The conversion of Goods and Services Tax Network (GSTN) into a fully government-owned organisation from a non-government, private limited company, is expected to be completed in next three to four months. Several States have already completed purchasing of shares from the existing non-government shareholders, and the company is reminding the other States to complete the process quickly, said Prakash Kumar, CEO of GSTN.
"Almost two-third of the states has already bought the shares from the Banks. We expect the remaining one-third will also buy the shares quickly, we are reminding them constantly ," said Kumar.
"Once that is done, there are some steps such as going back to the Ministry of Corporate Affairs for approval and later to the Board approval, following which it will be fully owned by the government. Hopefully it will be completed in three to four months," he added.
He was in Chennai as part of an outreach programme organised in association with Confederation of Indian Industry (CII) to interact with IT service providers and industries on the e-invoice initiative, to standardise B2B transaction exchange.
The conversion into fully government owned company will not be making any difference in the way it works, since it is already audited by the Comptroller and Auditor General (CAG) of India; is under the purview of the Right to Information Act; and also following all norms by the government for procurement ensuring accountability and transparency.
One area which may be impacted is paying a near-market salary to technology staff. The government is working on a mechanism to pay them better so that the company can continue to attract top technology talent. The high-end talent helps the company to come out with solutions faster, which is important for the entire process.
The company, incorporated on March 28, 2013, at present has the Government of India holding 24.5 per cent equity in GSTN and all States of the Indian Union, including NCT of Delhi and Puducherry, and the Empowered Committee of State Finance Ministers (EC), together holding another 24.5 per cent. Balance 51 per cent equity is with non-Government financial institutions - 11 per cent with the LIC Housing Finance, 10 per cent each with HDFC Bank, ICICI Bank, HDFC Ltd, and NSE Strategic Investment Co.
A GST Council meeting held in May, 2018, decided on acquisition of entire 51 per cent of equity held by the Non-Governmental Institutions in GSTN amounting to Rs 5.1 crore, equally by the Centre and the States governments and allow GSTN Board to initiate process for acquisition of equity held by the private companies.

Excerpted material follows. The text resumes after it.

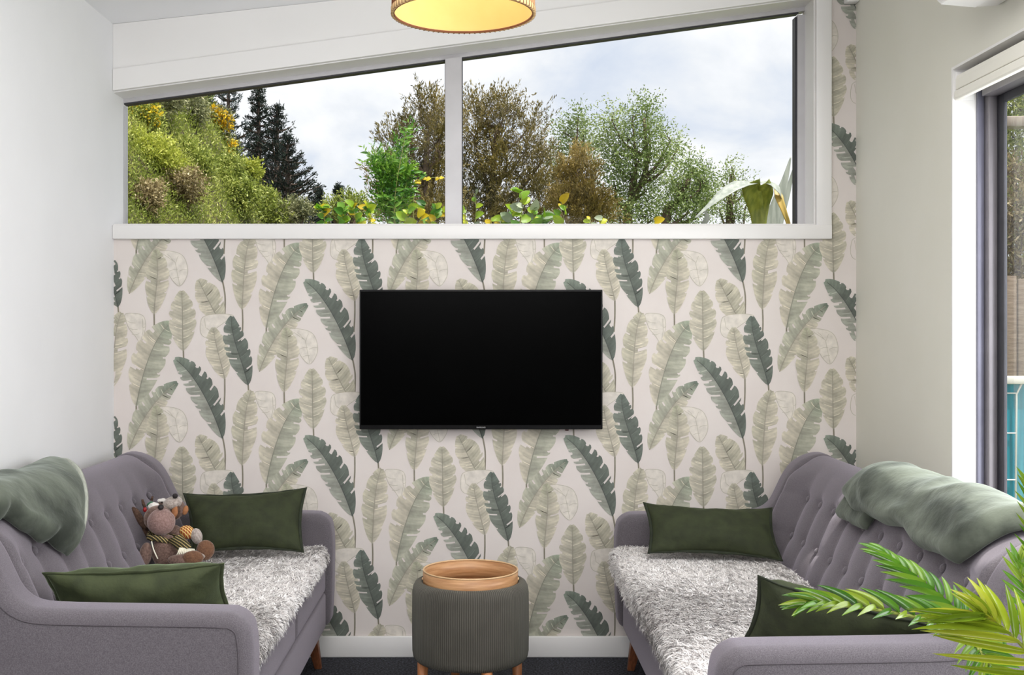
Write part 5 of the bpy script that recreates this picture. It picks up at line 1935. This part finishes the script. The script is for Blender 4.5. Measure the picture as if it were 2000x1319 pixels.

"Majority of the GST processes including registration, filing of returns, payment of taxes, processing of refunds is IT driven and GSTN is handling large-scale invoice level data of lakhs of business entities including data relating to exports and imports. Considering the nature of ‘state’ function performed by GSTN, Council felt that GSTN be converted into be a fully owned government Company," said the government during the time. The Authorised Capital of the company is Rs 10 crore. The Company has been set up primarily to provide IT infrastructure and services to the Central and State Governments, tax payers and other stakeholders for implementation of the Goods and Services Tax (GST).
Commenting on the e-invoice initiative, which is expected to be implemented on a voluntary basis from January 2020 and later be made mandatory starting with 40,000 companies with Rs 100 crore and above turnover, from April, 2020. Smaller companies will be given more time to get convinced about the system and the aim is to bring in mobile apps which will make it easy for them to get the e-invoicing. There would be multiple websites for the companies to get the e-invoicing, which would help derisk the filings if one of the website encounters some technical problem, he said.